P C Mohan, a prominent BJP MP, took to social media platform X to criticise the Congress government, stating, “Since Congress took over Karnataka, Nandini milk prices have increased by Rs. 9. Rs. 3 in July 2023, Rs. 2 in June 2024 and Rs. 4 in March 2025. Their only ‘guarantee’ is making life more expensive”. His post reflects a growing sentiment among consumers and opposition leaders that the Congress’s policies are disproportionately burdening the public.
The Karnataka government, led by Chief Minister Siddaramaiah, has defended the price hike as a necessary measure to support the state’s dairy farmers. The decision allegedly follows months of protests and demands from KMF and farmers’ organisations who have been pushing for a higher procurement price.

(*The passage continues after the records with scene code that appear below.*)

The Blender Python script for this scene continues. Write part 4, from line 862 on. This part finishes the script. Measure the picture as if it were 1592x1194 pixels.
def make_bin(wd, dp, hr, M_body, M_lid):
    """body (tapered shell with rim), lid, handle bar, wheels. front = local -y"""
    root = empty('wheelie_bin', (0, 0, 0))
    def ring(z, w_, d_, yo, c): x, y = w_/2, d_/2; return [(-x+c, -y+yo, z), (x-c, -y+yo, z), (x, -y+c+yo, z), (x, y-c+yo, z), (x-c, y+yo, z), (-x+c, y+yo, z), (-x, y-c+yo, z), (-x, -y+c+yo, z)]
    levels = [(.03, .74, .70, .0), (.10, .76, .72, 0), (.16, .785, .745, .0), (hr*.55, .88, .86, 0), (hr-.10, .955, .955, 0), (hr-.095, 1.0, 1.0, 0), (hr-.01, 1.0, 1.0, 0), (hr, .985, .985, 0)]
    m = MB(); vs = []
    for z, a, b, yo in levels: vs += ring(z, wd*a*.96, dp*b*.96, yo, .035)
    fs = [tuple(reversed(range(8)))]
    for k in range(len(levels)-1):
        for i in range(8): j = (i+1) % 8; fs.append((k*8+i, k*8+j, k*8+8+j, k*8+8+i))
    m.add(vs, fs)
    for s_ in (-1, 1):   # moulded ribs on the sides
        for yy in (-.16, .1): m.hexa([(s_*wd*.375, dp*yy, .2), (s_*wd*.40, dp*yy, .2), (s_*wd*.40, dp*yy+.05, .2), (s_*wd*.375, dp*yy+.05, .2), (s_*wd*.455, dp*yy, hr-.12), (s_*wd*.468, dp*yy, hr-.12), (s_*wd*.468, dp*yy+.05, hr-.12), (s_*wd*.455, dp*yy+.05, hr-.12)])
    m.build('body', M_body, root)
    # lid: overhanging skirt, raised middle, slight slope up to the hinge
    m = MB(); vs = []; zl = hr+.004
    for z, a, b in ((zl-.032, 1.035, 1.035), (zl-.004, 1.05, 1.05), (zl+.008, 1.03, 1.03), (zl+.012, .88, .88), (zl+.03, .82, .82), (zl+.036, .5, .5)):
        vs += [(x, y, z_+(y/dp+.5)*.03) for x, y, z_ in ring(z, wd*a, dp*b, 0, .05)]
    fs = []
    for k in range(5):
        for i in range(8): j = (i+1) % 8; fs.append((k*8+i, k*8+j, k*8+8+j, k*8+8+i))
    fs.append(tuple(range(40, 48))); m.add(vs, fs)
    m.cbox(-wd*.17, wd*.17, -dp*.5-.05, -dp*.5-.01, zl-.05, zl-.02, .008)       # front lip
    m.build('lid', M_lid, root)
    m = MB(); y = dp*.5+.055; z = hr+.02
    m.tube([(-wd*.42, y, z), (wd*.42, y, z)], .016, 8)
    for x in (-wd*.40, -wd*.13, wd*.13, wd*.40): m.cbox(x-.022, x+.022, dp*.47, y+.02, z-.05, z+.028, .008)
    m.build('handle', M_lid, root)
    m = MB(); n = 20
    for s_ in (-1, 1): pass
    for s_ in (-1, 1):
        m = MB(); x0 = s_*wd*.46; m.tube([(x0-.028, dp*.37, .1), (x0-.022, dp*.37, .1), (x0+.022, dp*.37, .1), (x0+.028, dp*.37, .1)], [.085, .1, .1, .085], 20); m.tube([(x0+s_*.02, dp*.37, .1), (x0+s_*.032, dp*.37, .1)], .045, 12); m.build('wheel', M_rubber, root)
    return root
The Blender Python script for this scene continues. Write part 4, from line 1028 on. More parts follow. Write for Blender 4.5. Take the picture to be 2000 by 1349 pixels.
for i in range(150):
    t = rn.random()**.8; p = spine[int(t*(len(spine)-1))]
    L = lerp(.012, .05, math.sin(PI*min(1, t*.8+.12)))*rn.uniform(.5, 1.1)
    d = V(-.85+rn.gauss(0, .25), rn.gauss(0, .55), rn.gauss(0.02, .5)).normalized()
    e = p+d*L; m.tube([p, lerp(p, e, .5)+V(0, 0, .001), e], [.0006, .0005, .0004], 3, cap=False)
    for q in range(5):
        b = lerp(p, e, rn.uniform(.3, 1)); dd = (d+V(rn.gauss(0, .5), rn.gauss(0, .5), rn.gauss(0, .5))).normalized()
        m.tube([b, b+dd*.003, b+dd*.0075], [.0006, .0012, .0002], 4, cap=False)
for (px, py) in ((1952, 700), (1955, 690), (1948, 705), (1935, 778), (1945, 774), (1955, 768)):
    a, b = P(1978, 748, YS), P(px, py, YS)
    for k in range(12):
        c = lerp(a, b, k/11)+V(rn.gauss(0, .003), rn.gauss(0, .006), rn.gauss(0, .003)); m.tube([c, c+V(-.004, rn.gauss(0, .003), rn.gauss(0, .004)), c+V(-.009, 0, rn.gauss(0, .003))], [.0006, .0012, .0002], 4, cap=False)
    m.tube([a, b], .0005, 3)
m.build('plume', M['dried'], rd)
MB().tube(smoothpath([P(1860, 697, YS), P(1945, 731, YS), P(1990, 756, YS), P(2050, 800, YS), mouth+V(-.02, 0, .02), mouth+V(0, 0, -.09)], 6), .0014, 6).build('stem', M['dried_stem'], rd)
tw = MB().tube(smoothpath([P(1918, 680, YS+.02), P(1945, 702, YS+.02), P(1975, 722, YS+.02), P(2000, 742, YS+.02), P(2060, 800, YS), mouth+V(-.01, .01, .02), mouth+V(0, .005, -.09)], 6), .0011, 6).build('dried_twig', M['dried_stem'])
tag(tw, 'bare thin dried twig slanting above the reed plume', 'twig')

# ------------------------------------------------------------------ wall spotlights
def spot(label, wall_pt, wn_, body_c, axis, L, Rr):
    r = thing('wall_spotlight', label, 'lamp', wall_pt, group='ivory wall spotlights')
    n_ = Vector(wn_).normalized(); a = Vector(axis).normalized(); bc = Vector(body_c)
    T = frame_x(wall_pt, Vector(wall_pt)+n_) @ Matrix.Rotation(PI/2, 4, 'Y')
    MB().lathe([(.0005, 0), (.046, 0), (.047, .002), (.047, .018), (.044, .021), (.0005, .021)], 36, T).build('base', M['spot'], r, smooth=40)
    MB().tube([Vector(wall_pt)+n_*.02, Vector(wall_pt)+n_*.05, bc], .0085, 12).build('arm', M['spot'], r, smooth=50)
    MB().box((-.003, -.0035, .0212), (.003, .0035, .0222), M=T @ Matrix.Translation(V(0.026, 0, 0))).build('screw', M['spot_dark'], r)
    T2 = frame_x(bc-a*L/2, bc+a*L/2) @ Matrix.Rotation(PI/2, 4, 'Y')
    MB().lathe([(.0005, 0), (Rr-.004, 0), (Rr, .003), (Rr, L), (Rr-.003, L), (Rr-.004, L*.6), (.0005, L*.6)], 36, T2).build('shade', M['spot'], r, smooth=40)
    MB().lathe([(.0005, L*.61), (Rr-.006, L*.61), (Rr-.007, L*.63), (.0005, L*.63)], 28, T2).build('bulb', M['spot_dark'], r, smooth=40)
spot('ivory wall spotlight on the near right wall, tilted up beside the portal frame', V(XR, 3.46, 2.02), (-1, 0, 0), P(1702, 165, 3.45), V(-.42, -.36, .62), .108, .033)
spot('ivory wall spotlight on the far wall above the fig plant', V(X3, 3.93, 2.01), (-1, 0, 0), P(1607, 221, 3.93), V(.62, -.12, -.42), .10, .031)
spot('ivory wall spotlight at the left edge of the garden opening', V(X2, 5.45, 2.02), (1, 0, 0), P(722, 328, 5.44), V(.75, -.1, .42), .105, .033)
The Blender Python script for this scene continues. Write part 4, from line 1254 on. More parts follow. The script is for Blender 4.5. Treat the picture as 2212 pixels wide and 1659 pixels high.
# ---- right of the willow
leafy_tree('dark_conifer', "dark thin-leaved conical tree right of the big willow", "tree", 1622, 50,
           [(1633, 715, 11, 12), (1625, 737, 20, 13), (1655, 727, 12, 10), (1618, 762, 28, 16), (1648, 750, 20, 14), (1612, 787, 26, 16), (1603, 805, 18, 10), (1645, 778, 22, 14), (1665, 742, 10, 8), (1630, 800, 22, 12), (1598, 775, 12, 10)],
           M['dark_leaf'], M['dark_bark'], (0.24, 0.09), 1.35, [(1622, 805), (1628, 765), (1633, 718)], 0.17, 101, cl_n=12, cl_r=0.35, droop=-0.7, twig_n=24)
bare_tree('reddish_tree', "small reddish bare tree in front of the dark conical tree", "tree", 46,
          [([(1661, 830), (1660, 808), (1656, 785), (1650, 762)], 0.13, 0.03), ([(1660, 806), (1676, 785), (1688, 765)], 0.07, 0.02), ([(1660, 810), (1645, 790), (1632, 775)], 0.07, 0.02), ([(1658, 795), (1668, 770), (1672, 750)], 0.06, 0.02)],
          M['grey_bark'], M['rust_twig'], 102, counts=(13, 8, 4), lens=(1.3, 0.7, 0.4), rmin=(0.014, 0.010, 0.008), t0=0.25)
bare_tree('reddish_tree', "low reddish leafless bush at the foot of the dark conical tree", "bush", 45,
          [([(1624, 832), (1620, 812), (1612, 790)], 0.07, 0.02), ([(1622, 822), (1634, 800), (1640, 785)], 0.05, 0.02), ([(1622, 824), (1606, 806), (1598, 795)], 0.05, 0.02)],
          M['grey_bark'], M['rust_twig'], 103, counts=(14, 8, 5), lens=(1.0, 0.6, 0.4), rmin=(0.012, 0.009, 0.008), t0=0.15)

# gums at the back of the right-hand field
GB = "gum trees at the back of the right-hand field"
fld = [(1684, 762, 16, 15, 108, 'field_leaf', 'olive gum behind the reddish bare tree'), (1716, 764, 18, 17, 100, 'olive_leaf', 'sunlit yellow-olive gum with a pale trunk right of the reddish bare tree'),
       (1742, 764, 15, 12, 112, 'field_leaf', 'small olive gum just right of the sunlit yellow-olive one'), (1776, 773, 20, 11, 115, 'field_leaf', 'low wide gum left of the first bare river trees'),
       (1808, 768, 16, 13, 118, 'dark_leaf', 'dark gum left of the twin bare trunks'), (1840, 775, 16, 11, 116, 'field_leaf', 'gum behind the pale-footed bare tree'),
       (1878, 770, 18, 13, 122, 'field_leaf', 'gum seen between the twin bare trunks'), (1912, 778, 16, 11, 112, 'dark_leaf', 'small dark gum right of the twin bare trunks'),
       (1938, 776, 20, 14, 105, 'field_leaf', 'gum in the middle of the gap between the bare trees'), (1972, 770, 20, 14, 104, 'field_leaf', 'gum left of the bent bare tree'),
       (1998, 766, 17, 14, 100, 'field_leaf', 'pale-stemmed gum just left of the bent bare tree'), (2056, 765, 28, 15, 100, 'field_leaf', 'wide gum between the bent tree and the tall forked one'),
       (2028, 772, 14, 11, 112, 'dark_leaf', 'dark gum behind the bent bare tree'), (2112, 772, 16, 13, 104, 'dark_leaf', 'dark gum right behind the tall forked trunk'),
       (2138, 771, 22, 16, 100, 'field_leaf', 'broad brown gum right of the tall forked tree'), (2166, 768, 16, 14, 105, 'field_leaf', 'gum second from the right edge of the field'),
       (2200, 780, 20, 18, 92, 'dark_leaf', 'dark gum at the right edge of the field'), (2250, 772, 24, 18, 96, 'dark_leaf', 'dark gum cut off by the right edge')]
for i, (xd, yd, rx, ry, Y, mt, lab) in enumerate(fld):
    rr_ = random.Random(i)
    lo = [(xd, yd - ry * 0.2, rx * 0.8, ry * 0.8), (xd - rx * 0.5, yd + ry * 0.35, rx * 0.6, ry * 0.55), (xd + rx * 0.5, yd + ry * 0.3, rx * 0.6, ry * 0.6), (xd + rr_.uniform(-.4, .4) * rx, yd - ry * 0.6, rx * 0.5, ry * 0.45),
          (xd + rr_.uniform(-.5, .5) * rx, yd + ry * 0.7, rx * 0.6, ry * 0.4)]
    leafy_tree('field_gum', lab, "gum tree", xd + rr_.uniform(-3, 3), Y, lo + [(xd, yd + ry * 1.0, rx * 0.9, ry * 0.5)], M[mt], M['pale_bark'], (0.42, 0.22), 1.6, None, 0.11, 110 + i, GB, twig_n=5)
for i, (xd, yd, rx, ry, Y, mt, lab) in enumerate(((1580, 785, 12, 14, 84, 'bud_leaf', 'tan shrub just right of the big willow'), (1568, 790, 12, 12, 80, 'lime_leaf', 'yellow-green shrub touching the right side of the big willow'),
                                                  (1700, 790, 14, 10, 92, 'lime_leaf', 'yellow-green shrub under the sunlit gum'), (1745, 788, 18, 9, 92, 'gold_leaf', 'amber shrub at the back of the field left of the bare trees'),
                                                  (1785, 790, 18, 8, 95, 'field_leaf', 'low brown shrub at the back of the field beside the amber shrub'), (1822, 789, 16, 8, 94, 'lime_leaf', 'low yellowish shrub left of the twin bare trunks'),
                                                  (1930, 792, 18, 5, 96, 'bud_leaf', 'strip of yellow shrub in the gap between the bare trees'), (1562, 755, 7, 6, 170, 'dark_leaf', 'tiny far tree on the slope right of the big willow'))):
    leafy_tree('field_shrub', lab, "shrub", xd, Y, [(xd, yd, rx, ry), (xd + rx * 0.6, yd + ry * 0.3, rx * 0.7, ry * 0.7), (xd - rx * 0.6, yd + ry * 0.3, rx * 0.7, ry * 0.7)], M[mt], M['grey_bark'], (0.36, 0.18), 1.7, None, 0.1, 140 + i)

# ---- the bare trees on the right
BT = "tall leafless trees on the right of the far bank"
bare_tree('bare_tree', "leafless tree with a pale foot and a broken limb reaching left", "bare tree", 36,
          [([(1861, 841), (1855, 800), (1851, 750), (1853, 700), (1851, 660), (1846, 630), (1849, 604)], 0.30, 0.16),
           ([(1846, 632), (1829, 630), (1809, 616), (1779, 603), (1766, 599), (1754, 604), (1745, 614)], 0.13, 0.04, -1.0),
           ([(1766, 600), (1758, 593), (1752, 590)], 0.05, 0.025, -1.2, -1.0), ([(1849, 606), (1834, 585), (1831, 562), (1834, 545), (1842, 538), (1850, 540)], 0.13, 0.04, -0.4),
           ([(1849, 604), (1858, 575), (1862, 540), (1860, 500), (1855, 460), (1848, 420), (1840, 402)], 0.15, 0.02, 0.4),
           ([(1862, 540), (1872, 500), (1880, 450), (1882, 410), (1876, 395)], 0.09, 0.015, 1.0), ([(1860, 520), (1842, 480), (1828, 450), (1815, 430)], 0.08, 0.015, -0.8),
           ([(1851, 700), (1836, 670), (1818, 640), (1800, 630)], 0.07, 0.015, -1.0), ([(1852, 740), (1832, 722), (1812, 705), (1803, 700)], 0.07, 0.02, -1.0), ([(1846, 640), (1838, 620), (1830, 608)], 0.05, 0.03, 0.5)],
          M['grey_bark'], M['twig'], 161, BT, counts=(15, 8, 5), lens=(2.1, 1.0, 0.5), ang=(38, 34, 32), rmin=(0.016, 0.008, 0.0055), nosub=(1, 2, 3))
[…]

Farmers have allegedly argued that rising input costs such as cattle feed, labour, and other expenses have made dairy farming increasingly unviable. They initially demanded a Rs. 10 per litre increase, with some calling for a procurement price of at least Rs. 50 per litre. After negotiations, the government settled on a Rs. 4 hike, with assurances that the additional revenue would be passed on to farmers.
Animal Husbandry Minister K Venkatesh had hinted at the price revision earlier in March, stating in the Legislative Council that discussions were underway with the Chief Minister. He also claimed that the government’s outstanding subsidies of Rs. 656.07 crore is owed to 9.04 lakh milk producers; a backlog the state is working to clear.
While the government frames the hike as a pro-farmer move, consumers and opposition leaders are far from pleased. The timing of the increase, just ahead of the Ugadi festival on March 30. For many households, the cumulative effect of the Rs. 9 hike translates to a significant monthly expense. A family consuming two litres of milk daily now faces an additional Rs. 540 per month compared to pre-2023 prices.
As Karnataka heads into April 2025, the milk price hike is likely to remain a contentious issue among other price hikes. The government will need to address the growing discontent among consumers while ensuring that farmers receive the support they have demanded.